The office has been forced to resort to an emergency grant from the Law Council and is expending precious resources on fundraising in order to “continue to help members of the Territory community to protect the environment through law”.

Last week Morris announced that thanks, in the most part, to community support, the Northern Territory EDO will operate for another year.

Six months earlier, Smith had been saying similar things: “Community support – which when we were forced to go public about our funding dilemma really helped to save the organisation – reflects another dimension. A very grassroots democracy coming to play.”

It’s about the community “saying ‘actually, we value the work of an organisation like EDO New South Wales’,” he said.
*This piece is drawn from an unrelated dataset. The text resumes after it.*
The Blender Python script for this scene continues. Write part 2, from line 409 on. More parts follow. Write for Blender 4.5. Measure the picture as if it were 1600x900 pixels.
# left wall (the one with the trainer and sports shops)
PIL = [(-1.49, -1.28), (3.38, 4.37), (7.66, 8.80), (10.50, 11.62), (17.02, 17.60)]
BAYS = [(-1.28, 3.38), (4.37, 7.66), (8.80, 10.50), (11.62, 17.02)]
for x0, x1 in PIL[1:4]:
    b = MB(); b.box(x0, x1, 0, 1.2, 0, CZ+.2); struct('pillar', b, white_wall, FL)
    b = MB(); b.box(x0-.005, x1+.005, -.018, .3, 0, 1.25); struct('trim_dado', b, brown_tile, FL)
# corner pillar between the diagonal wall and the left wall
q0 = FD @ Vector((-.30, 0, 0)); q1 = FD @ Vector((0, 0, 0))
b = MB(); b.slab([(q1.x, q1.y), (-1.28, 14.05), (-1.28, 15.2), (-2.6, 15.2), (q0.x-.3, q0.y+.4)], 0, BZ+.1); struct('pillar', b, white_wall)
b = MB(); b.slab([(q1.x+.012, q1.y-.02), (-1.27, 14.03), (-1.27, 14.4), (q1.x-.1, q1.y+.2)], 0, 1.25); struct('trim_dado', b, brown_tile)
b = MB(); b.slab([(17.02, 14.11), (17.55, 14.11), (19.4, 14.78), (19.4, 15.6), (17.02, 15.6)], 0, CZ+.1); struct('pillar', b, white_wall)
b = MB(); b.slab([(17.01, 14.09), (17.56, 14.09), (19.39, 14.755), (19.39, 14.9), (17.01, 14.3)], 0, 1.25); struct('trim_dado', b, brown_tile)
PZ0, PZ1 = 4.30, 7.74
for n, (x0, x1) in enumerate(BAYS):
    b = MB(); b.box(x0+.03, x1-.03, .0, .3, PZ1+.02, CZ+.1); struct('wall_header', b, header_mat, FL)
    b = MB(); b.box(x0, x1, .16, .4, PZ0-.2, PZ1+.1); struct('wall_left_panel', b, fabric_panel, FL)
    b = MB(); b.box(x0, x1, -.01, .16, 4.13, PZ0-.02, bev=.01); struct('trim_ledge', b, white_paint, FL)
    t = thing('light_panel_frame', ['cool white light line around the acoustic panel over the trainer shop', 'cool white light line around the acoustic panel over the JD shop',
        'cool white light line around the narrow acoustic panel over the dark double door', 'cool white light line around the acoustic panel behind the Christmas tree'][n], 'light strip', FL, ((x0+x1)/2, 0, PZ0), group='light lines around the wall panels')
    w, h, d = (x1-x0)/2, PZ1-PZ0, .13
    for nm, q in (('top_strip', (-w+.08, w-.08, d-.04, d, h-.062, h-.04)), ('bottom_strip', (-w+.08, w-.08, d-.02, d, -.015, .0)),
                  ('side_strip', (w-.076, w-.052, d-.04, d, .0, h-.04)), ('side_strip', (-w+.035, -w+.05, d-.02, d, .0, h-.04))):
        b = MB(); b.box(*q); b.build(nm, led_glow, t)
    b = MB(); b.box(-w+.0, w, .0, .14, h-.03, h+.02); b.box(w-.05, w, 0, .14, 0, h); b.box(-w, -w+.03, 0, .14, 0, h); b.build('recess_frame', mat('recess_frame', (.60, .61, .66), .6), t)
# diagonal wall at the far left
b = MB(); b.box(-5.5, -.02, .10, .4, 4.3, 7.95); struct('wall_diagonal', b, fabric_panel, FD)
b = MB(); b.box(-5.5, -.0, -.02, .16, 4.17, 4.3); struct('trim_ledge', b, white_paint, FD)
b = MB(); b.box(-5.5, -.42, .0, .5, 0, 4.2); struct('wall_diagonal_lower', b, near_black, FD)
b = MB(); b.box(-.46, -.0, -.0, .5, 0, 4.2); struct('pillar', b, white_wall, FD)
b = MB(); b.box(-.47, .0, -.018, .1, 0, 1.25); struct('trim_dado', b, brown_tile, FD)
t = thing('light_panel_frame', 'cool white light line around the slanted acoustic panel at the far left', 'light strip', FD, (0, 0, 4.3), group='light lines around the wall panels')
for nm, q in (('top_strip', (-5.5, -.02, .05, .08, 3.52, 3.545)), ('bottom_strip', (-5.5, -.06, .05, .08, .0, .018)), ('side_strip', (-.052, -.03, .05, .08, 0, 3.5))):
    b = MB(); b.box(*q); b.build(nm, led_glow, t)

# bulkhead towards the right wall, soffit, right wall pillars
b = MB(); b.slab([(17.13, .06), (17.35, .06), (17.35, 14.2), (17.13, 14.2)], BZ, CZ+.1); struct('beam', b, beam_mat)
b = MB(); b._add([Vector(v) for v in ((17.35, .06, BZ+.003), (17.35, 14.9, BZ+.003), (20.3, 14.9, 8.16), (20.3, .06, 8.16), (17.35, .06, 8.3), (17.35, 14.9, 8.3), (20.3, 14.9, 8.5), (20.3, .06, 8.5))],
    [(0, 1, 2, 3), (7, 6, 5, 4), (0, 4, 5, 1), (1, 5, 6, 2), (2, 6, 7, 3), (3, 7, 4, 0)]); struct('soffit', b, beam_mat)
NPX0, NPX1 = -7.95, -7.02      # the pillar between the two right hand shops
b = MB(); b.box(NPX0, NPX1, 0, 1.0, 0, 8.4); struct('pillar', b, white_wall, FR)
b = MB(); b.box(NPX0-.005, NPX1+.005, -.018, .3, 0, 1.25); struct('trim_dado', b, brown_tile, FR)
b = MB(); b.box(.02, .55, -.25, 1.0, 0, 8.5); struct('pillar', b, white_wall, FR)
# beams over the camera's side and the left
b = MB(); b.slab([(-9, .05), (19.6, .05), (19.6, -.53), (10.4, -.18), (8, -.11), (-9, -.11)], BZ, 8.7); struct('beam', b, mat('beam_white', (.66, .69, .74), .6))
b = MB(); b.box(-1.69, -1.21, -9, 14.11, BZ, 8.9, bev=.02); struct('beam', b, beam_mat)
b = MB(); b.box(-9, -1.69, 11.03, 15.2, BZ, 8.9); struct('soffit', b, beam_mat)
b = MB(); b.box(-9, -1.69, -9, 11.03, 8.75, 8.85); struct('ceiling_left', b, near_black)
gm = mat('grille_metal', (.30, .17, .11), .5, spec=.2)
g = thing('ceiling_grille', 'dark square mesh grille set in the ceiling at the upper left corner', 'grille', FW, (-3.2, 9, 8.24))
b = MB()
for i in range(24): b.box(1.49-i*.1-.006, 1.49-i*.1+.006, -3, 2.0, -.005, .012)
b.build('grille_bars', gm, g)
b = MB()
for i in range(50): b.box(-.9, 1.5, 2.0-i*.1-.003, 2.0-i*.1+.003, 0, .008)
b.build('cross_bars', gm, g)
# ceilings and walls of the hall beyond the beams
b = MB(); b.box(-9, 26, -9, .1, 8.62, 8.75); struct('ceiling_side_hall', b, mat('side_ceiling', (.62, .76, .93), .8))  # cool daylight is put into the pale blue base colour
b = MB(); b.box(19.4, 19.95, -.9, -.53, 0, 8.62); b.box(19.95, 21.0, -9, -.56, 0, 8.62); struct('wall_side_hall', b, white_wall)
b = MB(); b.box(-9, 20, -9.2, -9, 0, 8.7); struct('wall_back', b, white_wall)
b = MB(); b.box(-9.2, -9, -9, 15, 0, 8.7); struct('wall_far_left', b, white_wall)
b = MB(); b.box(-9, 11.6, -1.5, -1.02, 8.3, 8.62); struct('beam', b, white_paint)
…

For now, his organisation remains alive and relevant, and is currently at the forefront of scrutinising the biggest overhaul of environmental legislation in a generation.

With everything up for grabs under the Abbott government (experts warn it’s trying to unwind 30 years of environmental law by deregulating environmental protections) a defender of the public’s right to a livable environment is more vital than ever.

As the Senate Inquiry’s report noted, “the environment is a public good and those who seek to protect it should not have to rely on donations or indeed crowd-funding”.

In its campaign to defund and delegitimise the Environmental Defenders Offices, the Abbott government is striking at our ability to defend our shared environment.